== What you need to do ==
Your task is to give the data again, exactly, with every line intact.

== Material ==
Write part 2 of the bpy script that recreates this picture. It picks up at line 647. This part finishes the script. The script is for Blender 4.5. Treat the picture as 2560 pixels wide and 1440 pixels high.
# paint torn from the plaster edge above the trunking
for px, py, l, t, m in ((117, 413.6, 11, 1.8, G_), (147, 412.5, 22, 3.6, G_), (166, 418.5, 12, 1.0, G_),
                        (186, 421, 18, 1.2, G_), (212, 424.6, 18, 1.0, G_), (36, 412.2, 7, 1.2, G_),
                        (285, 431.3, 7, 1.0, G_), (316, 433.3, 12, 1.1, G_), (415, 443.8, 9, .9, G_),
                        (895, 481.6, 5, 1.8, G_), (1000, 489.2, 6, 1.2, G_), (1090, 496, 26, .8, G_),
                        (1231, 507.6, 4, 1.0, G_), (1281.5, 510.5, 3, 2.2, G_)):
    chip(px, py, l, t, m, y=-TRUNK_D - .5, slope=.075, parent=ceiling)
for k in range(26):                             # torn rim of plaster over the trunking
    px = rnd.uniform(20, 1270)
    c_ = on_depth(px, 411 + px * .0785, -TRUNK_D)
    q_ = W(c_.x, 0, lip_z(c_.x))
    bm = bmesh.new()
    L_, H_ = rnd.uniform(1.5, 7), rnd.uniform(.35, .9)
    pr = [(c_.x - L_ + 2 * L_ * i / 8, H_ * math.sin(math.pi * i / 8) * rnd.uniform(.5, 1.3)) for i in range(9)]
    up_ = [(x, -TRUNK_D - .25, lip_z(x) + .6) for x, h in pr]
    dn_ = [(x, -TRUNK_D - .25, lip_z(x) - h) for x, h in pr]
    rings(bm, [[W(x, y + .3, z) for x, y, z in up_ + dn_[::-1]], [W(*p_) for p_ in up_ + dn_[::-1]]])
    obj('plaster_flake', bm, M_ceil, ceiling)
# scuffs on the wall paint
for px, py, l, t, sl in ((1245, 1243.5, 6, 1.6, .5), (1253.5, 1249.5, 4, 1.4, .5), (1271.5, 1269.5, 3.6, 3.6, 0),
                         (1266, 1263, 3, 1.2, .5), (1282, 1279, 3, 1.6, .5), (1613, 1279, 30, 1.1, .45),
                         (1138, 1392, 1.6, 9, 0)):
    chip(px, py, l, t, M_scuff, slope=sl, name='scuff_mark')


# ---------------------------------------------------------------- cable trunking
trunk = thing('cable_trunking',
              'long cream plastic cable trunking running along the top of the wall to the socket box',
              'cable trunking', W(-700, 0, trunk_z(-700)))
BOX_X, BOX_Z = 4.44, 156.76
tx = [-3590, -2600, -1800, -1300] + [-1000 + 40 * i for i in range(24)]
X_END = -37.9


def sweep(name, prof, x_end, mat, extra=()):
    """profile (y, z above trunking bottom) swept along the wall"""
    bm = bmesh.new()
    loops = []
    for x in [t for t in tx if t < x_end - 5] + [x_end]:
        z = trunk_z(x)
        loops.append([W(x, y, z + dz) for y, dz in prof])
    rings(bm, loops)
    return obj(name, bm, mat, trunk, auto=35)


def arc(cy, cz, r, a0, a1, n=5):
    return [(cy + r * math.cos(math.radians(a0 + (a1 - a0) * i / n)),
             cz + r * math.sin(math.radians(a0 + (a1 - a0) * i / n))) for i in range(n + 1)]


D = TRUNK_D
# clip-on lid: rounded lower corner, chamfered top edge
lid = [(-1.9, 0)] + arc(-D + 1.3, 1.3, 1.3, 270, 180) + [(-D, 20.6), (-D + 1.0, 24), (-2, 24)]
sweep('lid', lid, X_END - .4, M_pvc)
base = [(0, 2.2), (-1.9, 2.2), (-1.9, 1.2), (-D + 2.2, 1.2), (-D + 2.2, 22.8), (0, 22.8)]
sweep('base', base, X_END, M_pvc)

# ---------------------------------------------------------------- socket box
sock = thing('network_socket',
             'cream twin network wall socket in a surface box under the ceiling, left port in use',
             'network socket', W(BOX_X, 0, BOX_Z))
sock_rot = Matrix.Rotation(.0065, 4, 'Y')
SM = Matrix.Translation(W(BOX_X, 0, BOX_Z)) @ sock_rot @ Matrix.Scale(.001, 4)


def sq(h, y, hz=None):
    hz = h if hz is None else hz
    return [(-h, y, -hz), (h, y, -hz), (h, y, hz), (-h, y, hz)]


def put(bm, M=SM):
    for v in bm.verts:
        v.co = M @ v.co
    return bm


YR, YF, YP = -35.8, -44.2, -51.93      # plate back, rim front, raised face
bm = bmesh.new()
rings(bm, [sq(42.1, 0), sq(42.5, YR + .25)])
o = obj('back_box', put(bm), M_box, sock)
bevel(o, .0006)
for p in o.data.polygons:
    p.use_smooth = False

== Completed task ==
Write part 2 of the bpy script that recreates this picture. It picks up at line 647. This part finishes the script. The script is for Blender 4.5. Treat the picture as 2560 pixels wide and 1440 pixels high.
# paint torn from the plaster edge above the trunking
for px, py, l, t, m in ((117, 413.6, 11, 1.8, G_), (147, 412.5, 22, 3.6, G_), (166, 418.5, 12, 1.0, G_),
                        (186, 421, 18, 1.2, G_), (212, 424.6, 18, 1.0, G_), (36, 412.2, 7, 1.2, G_),
                        (285, 431.3, 7, 1.0, G_), (316, 433.3, 12, 1.1, G_), (415, 443.8, 9, .9, G_),
                        (895, 481.6, 5, 1.8, G_), (1000, 489.2, 6, 1.2, G_), (1090, 496, 26, .8, G_),
                        (1231, 507.6, 4, 1.0, G_), (1281.5, 510.5, 3, 2.2, G_)):
    chip(px, py, l, t, m, y=-TRUNK_D - .5, slope=.075, parent=ceiling)
for k in range(26):                             # torn rim of plaster over the trunking
    px = rnd.uniform(20, 1270)
    c_ = on_depth(px, 411 + px * .0785, -TRUNK_D)
    q_ = W(c_.x, 0, lip_z(c_.x))
    bm = bmesh.new()
    L_, H_ = rnd.uniform(1.5, 7), rnd.uniform(.35, .9)
    pr = [(c_.x - L_ + 2 * L_ * i / 8, H_ * math.sin(math.pi * i / 8) * rnd.uniform(.5, 1.3)) for i in range(9)]
    up_ = [(x, -TRUNK_D - .25, lip_z(x) + .6) for x, h in pr]
    dn_ = [(x, -TRUNK_D - .25, lip_z(x) - h) for x, h in pr]
    rings(bm, [[W(x, y + .3, z) for x, y, z in up_ + dn_[::-1]], [W(*p_) for p_ in up_ + dn_[::-1]]])
    obj('plaster_flake', bm, M_ceil, ceiling)
# scuffs on the wall paint
for px, py, l, t, sl in ((1245, 1243.5, 6, 1.6, .5), (1253.5, 1249.5, 4, 1.4, .5), (1271.5, 1269.5, 3.6, 3.6, 0),
                         (1266, 1263, 3, 1.2, .5), (1282, 1279, 3, 1.6, .5), (1613, 1279, 30, 1.1, .45),
                         (1138, 1392, 1.6, 9, 0)):
    chip(px, py, l, t, M_scuff, slope=sl, name='scuff_mark')


# ---------------------------------------------------------------- cable trunking
trunk = thing('cable_trunking',
              'long cream plastic cable trunking running along the top of the wall to the socket box',
              'cable trunking', W(-700, 0, trunk_z(-700)))
BOX_X, BOX_Z = 4.44, 156.76
tx = [-3590, -2600, -1800, -1300] + [-1000 + 40 * i for i in range(24)]
X_END = -37.9


def sweep(name, prof, x_end, mat, extra=()):
    """profile (y, z above trunking bottom) swept along the wall"""
    bm = bmesh.new()
    loops = []
    for x in [t for t in tx if t < x_end - 5] + [x_end]:
        z = trunk_z(x)
        loops.append([W(x, y, z + dz) for y, dz in prof])
    rings(bm, loops)
    return obj(name, bm, mat, trunk, auto=35)


def arc(cy, cz, r, a0, a1, n=5):
    return [(cy + r * math.cos(math.radians(a0 + (a1 - a0) * i / n)),
             cz + r * math.sin(math.radians(a0 + (a1 - a0) * i / n))) for i in range(n + 1)]


D = TRUNK_D
# clip-on lid: rounded lower corner, chamfered top edge
lid = [(-1.9, 0)] + arc(-D + 1.3, 1.3, 1.3, 270, 180) + [(-D, 20.6), (-D + 1.0, 24), (-2, 24)]
sweep('lid', lid, X_END - .4, M_pvc)
base = [(0, 2.2), (-1.9, 2.2), (-1.9, 1.2), (-D + 2.2, 1.2), (-D + 2.2, 22.8), (0, 22.8)]
sweep('base', base, X_END, M_pvc)

# ---------------------------------------------------------------- socket box
sock = thing('network_socket',
             'cream twin network wall socket in a surface box under the ceiling, left port in use',
             'network socket', W(BOX_X, 0, BOX_Z))
sock_rot = Matrix.Rotation(.0065, 4, 'Y')
SM = Matrix.Translation(W(BOX_X, 0, BOX_Z)) @ sock_rot @ Matrix.Scale(.001, 4)


def sq(h, y, hz=None):
    hz = h if hz is None else hz
    return [(-h, y, -hz), (h, y, -hz), (h, y, hz), (-h, y, hz)]


def put(bm, M=SM):
    for v in bm.verts:
        v.co = M @ v.co
    return bm


YR, YF, YP = -35.8, -44.2, -51.93      # plate back, rim front, raised face
bm = bmesh.new()
rings(bm, [sq(42.1, 0), sq(42.5, YR + .25)])
o = obj('back_box', put(bm), M_box, sock)
bevel(o, .0006)
for p in o.data.polygons:
    p.use_smooth = False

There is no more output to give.